** START Data shown **

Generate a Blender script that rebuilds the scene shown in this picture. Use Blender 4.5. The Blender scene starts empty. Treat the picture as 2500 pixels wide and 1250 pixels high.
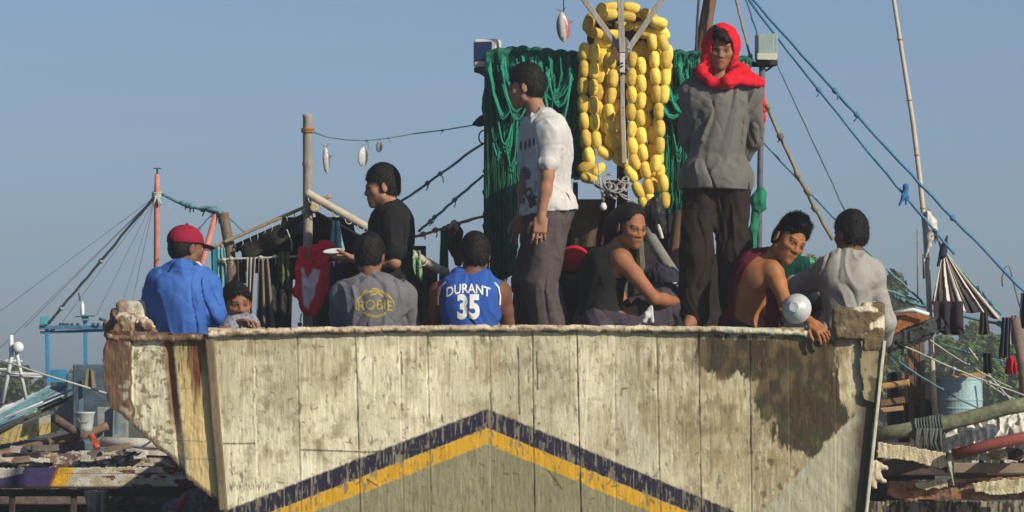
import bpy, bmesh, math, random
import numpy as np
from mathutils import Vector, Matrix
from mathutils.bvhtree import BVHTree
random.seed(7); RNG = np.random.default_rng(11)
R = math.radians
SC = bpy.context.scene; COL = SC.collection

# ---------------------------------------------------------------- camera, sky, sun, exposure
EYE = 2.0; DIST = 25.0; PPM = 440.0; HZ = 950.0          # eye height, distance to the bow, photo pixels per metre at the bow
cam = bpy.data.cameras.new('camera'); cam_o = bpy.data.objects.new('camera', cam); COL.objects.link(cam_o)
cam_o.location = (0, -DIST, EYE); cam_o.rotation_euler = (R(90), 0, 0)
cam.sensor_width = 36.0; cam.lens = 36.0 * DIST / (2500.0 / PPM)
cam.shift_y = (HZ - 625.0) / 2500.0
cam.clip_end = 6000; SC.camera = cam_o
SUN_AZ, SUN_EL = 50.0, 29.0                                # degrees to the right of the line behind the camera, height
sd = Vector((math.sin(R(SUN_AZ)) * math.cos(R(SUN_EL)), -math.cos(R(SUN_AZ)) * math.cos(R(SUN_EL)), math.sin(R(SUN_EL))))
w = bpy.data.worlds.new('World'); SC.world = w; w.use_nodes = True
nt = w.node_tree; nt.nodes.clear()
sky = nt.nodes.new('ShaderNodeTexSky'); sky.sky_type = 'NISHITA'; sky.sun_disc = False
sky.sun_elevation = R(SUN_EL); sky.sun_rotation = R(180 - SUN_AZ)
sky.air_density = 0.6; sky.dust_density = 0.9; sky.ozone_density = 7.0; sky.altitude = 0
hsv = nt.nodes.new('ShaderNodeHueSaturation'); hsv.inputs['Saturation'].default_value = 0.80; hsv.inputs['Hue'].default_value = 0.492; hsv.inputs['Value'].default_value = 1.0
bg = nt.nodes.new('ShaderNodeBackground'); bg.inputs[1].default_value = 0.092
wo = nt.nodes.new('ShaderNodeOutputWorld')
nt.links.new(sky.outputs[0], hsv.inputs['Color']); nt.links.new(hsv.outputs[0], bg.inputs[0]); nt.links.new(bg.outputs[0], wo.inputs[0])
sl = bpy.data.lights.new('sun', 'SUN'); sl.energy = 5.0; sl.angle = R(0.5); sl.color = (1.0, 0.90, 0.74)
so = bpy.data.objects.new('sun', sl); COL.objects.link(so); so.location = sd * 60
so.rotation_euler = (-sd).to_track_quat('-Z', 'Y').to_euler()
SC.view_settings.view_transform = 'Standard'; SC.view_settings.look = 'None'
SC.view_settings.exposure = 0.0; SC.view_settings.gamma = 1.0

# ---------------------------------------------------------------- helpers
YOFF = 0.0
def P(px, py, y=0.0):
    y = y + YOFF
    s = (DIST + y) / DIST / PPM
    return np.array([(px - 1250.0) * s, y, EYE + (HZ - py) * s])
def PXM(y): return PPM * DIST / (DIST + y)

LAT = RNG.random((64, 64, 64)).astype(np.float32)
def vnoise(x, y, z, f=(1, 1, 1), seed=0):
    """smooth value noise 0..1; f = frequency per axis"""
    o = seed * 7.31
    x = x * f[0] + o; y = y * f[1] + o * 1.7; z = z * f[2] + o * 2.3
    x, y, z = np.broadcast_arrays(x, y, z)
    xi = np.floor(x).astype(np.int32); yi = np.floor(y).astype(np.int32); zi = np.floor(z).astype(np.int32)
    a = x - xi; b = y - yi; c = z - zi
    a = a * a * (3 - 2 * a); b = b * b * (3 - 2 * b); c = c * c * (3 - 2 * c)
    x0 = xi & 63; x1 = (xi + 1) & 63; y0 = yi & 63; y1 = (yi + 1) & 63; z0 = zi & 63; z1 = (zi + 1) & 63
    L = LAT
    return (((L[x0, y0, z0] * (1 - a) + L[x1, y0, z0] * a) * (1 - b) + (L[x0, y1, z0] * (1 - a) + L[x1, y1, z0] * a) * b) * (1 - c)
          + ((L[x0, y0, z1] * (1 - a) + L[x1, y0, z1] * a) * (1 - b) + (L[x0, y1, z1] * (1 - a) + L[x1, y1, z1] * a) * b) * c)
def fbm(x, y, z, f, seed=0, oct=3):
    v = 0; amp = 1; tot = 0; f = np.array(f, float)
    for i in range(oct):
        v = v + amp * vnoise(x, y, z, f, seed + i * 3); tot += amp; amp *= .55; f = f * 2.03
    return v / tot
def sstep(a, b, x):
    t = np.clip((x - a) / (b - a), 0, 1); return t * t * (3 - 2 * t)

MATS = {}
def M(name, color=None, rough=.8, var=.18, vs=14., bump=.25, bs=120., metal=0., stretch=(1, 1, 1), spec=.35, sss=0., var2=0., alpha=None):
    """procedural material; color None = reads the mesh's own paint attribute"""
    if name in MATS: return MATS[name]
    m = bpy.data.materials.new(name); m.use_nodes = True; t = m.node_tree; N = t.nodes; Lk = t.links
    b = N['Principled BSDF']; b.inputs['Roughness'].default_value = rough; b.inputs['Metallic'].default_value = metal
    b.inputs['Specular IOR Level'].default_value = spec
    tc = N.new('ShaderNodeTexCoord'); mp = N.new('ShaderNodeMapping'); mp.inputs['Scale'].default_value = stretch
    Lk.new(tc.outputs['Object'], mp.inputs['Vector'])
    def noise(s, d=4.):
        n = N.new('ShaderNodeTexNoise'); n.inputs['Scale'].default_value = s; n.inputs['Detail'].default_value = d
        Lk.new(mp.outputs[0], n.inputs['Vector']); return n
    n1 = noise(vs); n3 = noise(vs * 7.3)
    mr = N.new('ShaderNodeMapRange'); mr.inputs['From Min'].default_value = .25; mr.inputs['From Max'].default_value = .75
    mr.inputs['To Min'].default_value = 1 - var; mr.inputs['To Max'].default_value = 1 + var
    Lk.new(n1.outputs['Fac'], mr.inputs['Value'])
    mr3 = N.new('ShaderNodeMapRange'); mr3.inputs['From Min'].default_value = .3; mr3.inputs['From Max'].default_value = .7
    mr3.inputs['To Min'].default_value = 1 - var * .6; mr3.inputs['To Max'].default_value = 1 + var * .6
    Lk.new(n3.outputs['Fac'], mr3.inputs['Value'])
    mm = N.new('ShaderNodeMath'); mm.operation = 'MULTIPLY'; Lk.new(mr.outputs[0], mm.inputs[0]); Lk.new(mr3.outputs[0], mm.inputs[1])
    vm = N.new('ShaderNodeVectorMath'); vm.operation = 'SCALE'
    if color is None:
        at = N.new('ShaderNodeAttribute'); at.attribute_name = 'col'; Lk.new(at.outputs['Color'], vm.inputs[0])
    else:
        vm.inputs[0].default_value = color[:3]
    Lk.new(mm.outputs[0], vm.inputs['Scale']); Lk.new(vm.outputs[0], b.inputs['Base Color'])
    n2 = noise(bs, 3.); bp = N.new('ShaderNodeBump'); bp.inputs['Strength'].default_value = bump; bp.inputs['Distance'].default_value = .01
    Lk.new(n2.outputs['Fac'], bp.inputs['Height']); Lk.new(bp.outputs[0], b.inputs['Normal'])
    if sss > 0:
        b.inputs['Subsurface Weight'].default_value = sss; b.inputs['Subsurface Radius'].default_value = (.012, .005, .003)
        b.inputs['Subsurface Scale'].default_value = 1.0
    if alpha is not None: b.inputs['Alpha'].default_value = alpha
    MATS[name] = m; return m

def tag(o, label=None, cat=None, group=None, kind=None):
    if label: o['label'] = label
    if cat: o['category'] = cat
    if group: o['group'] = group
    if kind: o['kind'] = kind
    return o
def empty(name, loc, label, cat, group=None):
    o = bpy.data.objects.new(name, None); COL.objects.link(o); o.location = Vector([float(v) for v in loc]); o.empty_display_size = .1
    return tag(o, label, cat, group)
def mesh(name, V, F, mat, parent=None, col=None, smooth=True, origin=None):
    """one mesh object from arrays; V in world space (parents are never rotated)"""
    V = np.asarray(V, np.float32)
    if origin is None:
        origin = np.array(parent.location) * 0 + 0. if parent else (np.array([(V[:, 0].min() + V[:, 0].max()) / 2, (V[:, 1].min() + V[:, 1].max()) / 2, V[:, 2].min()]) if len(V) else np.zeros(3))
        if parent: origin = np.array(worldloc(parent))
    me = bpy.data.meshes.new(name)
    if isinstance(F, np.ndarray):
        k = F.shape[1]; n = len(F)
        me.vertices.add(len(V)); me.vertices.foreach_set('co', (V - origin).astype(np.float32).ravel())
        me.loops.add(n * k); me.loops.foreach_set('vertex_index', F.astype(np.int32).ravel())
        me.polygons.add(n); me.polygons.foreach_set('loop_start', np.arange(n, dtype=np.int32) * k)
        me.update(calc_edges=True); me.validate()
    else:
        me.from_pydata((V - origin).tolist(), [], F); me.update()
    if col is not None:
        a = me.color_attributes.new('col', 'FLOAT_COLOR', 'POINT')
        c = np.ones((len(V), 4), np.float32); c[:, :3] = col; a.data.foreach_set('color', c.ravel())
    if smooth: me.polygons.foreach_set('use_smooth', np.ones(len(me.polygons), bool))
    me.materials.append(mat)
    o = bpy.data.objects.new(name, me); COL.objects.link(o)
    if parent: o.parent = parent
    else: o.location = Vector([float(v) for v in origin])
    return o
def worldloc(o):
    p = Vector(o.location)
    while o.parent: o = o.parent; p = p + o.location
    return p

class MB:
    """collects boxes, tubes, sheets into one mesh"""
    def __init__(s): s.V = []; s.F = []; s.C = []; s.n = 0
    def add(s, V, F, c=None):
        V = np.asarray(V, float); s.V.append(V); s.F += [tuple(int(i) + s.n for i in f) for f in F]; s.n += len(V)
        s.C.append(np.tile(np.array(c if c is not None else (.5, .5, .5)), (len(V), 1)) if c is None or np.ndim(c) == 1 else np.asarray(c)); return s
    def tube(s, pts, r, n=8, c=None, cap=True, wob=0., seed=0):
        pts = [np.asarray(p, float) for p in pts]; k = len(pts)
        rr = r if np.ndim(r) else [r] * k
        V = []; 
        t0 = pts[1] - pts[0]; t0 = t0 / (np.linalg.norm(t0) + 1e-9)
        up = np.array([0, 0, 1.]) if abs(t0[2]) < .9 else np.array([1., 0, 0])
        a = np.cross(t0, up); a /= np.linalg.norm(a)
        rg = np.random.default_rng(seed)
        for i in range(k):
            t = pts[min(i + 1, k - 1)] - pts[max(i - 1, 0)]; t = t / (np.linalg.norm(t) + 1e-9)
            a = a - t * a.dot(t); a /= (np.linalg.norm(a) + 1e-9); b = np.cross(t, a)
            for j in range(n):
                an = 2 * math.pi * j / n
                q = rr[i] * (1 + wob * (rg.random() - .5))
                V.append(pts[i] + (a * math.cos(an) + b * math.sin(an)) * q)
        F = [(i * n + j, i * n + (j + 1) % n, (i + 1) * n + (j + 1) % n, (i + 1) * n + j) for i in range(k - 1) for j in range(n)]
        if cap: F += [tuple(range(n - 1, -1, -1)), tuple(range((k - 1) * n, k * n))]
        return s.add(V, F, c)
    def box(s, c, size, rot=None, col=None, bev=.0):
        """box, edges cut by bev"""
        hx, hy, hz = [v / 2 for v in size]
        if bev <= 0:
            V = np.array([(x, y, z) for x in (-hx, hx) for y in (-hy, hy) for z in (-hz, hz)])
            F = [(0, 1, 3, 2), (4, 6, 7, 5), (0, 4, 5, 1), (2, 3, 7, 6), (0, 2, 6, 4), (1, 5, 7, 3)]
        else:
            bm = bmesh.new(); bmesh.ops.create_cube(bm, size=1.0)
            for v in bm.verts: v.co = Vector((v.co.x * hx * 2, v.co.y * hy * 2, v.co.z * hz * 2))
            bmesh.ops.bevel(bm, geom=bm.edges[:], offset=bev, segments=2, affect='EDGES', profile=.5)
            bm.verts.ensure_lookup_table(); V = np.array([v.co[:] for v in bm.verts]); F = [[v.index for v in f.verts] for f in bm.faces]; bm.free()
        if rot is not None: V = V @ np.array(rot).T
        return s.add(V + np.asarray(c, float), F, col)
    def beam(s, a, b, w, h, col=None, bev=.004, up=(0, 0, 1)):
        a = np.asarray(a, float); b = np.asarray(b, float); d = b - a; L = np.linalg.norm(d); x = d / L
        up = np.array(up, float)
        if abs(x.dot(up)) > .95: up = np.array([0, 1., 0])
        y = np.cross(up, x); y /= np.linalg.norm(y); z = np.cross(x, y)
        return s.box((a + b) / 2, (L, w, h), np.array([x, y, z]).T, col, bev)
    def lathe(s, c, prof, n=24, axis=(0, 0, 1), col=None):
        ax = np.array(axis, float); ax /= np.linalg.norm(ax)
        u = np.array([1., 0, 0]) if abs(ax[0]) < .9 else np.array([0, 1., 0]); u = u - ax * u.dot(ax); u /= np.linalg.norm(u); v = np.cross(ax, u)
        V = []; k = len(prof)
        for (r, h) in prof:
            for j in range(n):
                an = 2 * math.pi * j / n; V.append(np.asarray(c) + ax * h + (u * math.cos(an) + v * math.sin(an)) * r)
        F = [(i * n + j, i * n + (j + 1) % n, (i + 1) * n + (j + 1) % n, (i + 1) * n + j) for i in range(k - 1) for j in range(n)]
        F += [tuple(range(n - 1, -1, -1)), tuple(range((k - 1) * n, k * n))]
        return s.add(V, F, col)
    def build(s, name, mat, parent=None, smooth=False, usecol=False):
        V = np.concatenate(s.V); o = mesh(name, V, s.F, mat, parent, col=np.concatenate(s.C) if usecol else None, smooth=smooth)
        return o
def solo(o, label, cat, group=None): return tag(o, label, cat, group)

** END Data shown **

**What to do**
Please take the lines from the beginning of the data above through the line holding "SC = bpy.context.scene; COL = SC.collection" and transcribe them exactly, without any pictures.

**Result**
Generate a Blender script that rebuilds the scene shown in this picture. Use Blender 4.5. The Blender scene starts empty. Treat the picture as 2500 pixels wide and 1250 pixels high.
import bpy, bmesh, math, random
import numpy as np
from mathutils import Vector, Matrix
from mathutils.bvhtree import BVHTree
random.seed(7); RNG = np.random.default_rng(11)
R = math.radians
SC = bpy.context.scene; COL = SC.collection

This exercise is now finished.